Baserow is the closest structural match to Airtable in this list. It has the same concepts — tables, views, linked fields, formula columns — but it's open source and self-hostable. For an agency that hit Airtable's pricing ceiling and has a developer on staff to manage a server, Baserow is a compelling switch. The cloud-hosted option is also available at lower per-seat cost than Airtable.
Pros:
- Feature set closely mirrors Airtable (tables, views, linked rows, formulas)
- Self-hosted option eliminates per-seat costs entirely
- Open-source development means no vendor lock-in risk
- Clean, modern UI that's easy to adopt
Cons:
- Self-hosting requires DevOps capacity to set up and maintain
- Some advanced Airtable features (automations, interfaces) are still maturing
- Ecosystem of integrations is smaller than Airtable's
- Community/support resources are growing but not yet as mature as commercial alternatives
Who should skip: Agencies without technical staff to manage a self-hosted instance and who don't find the cloud pricing advantage significant.
NocoDB
Best for: Agencies or technical teams that already have a SQL database and want an Airtable-style UI layer on top of it.
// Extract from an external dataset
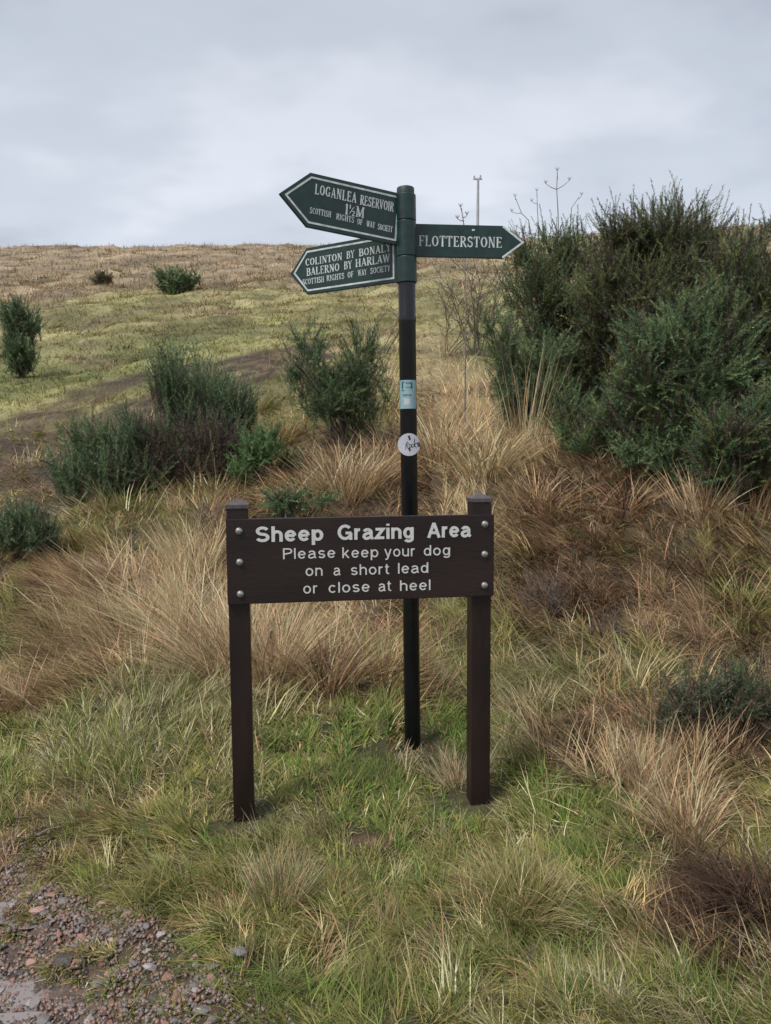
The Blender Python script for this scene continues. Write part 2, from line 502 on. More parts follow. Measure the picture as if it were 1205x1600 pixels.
# px, py = where in the photograph the patch was read off; rx, ry = half size there; then kind, strength, lay direction (deg, 0 = right, 90 = uphill) or None
ZONES_PX = [
    # left of the sign
    (180, 905, 110, 45, 'laid', 3, 150), (250, 960, 100, 50, 'straw', 2.5, 150), (320, 1010, 70, 40, 'straw', 3, 140),
    (60, 930, 60, 50, 'olive', 2, 180), (40, 1010, 70, 35, 'lush', 2, 180), (60, 1075, 70, 25, 'laid', 3, 200),
    (200, 1040, 90, 20, 'laid', 2.2, 180), (130, 990, 70, 30, 'brown', 1.0, 160),
    (240, 1120, 130, 60, 'fine', 4, 95), (90, 1160, 80, 50, 'fine', 1.8, 100), (130, 1240, 110, 30, 'brown', 1.2, 150),
    (60, 1230, 60, 60, 'olive', 1.2, 170), (30, 1340, 50, 40, 'brown', 2.0, 200),
    (230, 1370, 110, 60, 'olive', 4, 205), (160, 1290, 80, 30, 'olive', 1.8, 200), (300, 1340, 50, 25, 'lush', 1.5, 200),
    (150, 1460, 60, 16, 'bare', 9, None), (215, 1462, 40, 14, 'bare', 8, None), (230, 1500, 60, 20, 'turf', 3, None), (370, 1505, 30, 14, 'turf', 2, None),
    # between and below the posts
    (470, 990, 70, 60, 'straw', 4, 90), (560, 1000, 80, 60, 'laid', 2.6, 60), (610, 1030, 60, 40, 'laid', 1.6, 100), (690, 1000, 35, 55, 'olive', 1.5, 110),
    (570, 1130, 80, 50, 'lush', 4.2, 80), (480, 1170, 90, 40, 'lush', 1.6, 60), (700, 1120, 30, 40, 'lush', 4, 90), (650, 1190, 50, 20, 'fine', 2, 120), (450, 1080, 60, 25, 'olive', 2, 45),
    (560, 1240, 90, 35, 'lush', 2.0, 80), (400, 1240, 40, 40, 'fine', 3, 95), (420, 1330, 60, 50, 'fine', 1.8, 90), (590, 1318, 32, 16, 'bare', 11, None),
    (660, 1290, 80, 35, 'lush', 2.4, 60), (500, 1400, 120, 60, 'olive', 1.2, 100), (620, 1390, 90, 40, 'lush', 1.4, 80), (330, 1440, 80, 30, 'lush', 1.2, 190), (720, 1560, 120, 30, 'lush', 1.4, 90), (420, 1560, 100, 30, 'lush', 1.2, 90), (690, 1180, 50, 30, 'straw', 1.4, 60),
    (800, 1350, 70, 60, 'olive', 2.4, 120), (760, 1300, 60, 30, 'fine', 2, 110), (650, 1440, 90, 40, 'olive', 1.4, 80),
    # right
    (900, 1270, 55, 60, 'lush', 4.2, 110), (850, 1210, 60, 25, 'lush', 2.5, 100), (980, 1400, 60, 35, 'lush', 2.5, 100), (800, 1290, 40, 20, 'lush', 1, 100),
    (840, 910, 70, 40, 'brown', 4, 200), (950, 860, 110, 40, 'laid', 2.6, 190), (1060, 850, 90, 35, 'brown', 3, 180), (930, 960, 90, 40, 'brown', 2.2, 170), (850, 850, 70, 30, 'laid', 2.4, 150),
    (1000, 960, 90, 45, 'laid', 3, 150), (1140, 850, 60, 30, 'meadow', 4, 160), (1150, 940, 60, 35, 'olive', 3, 160), (820, 990, 50, 60, 'olive', 2.4, 130),
    (880, 1060, 60, 40, 'olive', 2.4, 160), (1010, 1040, 80, 35, 'olive', 2, 140), (1150, 1030, 70, 40, 'brown', 1.4, 120), (900, 1150, 60, 35, 'brown', 2.4, 170), (800, 1110, 30, 50, 'fine', 2.5, 95),
    (1080, 1140, 110, 45, 'brown', 5, 170), (1000, 1220, 50, 60, 'straw', 1.2, 95), (1060, 1260, 80, 50, 'laid', 1.8, 100), (1000, 1180, 90, 40, 'brown', 2, 100), (1150, 1260, 70, 50, 'olive', 2.5, 150),
    (1160, 1420, 65, 45, 'brown', 12, 200), (1000, 900, 160, 70, 'brown', 2.5, 170), (1100, 960, 80, 40, 'brown', 2, 160), (820, 860, 60, 60, 'brown', 2, 150), (1050, 1460, 70, 30, 'brown', 1.2, 160), (820, 1530, 60, 30, 'brown', 2.0, 100), (900, 1480, 60, 30, 'lush', 1.8, 120),
    (760, 1500, 60, 25, 'lush', 1.2, 120), (1000, 1550, 160, 40, 'fine', 1.6, 100), (1150, 1530, 60, 30, 'turf', 2, 100), (600, 1560, 260, 40, 'turf', 3.2, 90), (500, 1500, 60, 25, 'straw', 1.0, 80), (700, 1480, 50, 22, 'laid', 1.4, 120), (420, 1450, 60, 18, 'brown', 1.2, 150), (350, 1420, 40, 18, 'laid', 1.0, 200), (330, 1540, 90, 50, 'turf', 2.4, 90),
    # bank behind the sign
    (560, 740, 130, 40, 'laid', 4, 150), (700, 640, 60, 110, 'straw', 3, 80), (780, 690, 80, 60, 'straw', 2.2, 60), (880, 770, 110, 40, 'brown', 3.5, 160), (730, 760, 60, 40, 'laid', 3, 140),
    (640, 560, 50, 60, 'laid', 2.4, 100), (330, 770, 90, 20, 'meadow', 2.5, 160), (420, 790, 90, 20, 'laid', 3, 160), (590, 800, 60, 40, 'brown', 2.8, 140), (1000, 760, 120, 40, 'brown', 3, 160), (330, 720, 60, 40, 'brown', 2.0, 90),
    (700, 470, 80, 50, 'meadow', 3, 100), (430, 640, 40, 60, 'meadow', 3, 100), (150, 800, 80, 30, 'olive', 2.0, 150), (230, 850, 90, 25, 'olive', 1.5, 140),
    (1100, 790, 80, 25, 'laid', 2, 100),
    # hill
    (80, 590, 160, 25, 'lush', 3.5, None), (200, 545, 120, 20, 'lush', 2.2, None), (350, 525, 100, 22, 'lush', 2.0, None), (460, 505, 80, 20, 'meadow', 2, None),
    (300, 480, 200, 25, 'meadow', 2, None), (60, 640, 100, 22, 'meadow', 4, None), (60, 710, 60, 16, 'laid', 2.0, None),
]
ZONES = []
for (px, py, rx, ry, kd, st, az) in ZONES_PX:
    gx, gy = ground_at(px, py)
    _, y1 = ground_at(px, py - ry); _, y2 = ground_at(px, py + ry)
    dep = gy * CP + (EYE - float(smooth_h(gx, gy))) * SP
    ZONES.append((gx, gy, max(rx * dep / 1200, .03), max(abs(y1 - y2) / 2, .03), K[kd], st, az))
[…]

NocoDB takes a fundamentally different approach: instead of building a new database for you, it connects to your existing MySQL, PostgreSQL, or SQLite database and renders it as a spreadsheet interface. This is niche but genuinely powerful. An agency with client data already in a production database can give account managers a clean grid view without writing any SQL. When I connected it to a test PostgreSQL database, the setup took about fifteen minutes.
Pros:
- Connects to existing databases — no data migration needed
- Free for self-hosted deployment
- Supports multiple database types (MySQL, PostgreSQL, SQLite, MSSQL)
- Smart table views, filters, and forms generated from your existing schema
Cons:
- Requires an existing database to connect to; not a standalone data store
- Self-hosting setup requires technical knowledge
- Feature set is narrower than Airtable or Baserow
- Cloud-hosted version is newer and less battle-tested
Who should skip: Agencies that don't have an existing database infrastructure and are looking for a pure Airtable replacement.
How to Choose the Right Airtable Alternative for Your Agency
The key question is: what's your agency's primary workflow pain?
- Expensive per-seat pricing at scale: Baserow self-hosted eliminates that cost entirely.
- Managing multiple client projects visually: Monday.com's pipeline views are built for exactly this.
- Wanting docs + databases in one tool: Notion handles both well for creative agencies.
- Heavy spreadsheet-based workflows: Smartsheet feels most familiar to Excel-trained ops teams.
- Already have a database but need a UI: NocoDB solves that specific problem.
If your team is under 10 people and budget is the main driver, Baserow's cloud plan or Notion's team plan will likely win on cost. For agencies above 20 seats managing complex multi-client project pipelines, Monday.com's visibility features often justify the higher price.
FAQ
Is Airtable worth the cost for agencies? Airtable is genuinely powerful and the ecosystem of integrations is mature. For agencies where the per-seat cost fits the budget, it's hard to beat. The main reasons to switch are pricing at scale, the 50,000-record limit on lower plans, or wanting to self-host data.
Which alternative is easiest to migrate to from Airtable? Baserow is the most structurally similar tool, so migration is most straightforward. Notion and Monday.com require rebuilding your structure from scratch but the concepts transfer. All of them support CSV import from Airtable exports.
Can these tools handle client-facing portals or intake forms? Yes. Monday.com and Notion both support client-facing views. Airtable's Forms feature has equivalents in Baserow (form views) and Monday.com (intake forms). Notion's share links can create read-only or collaborative portals.
What about API access for custom integrations? All five tools in this list expose APIs. Notion, Monday.com, and Airtable have the most mature developer ecosystems. Baserow and NocoDB offer API access but with smaller communities of pre-built connectors.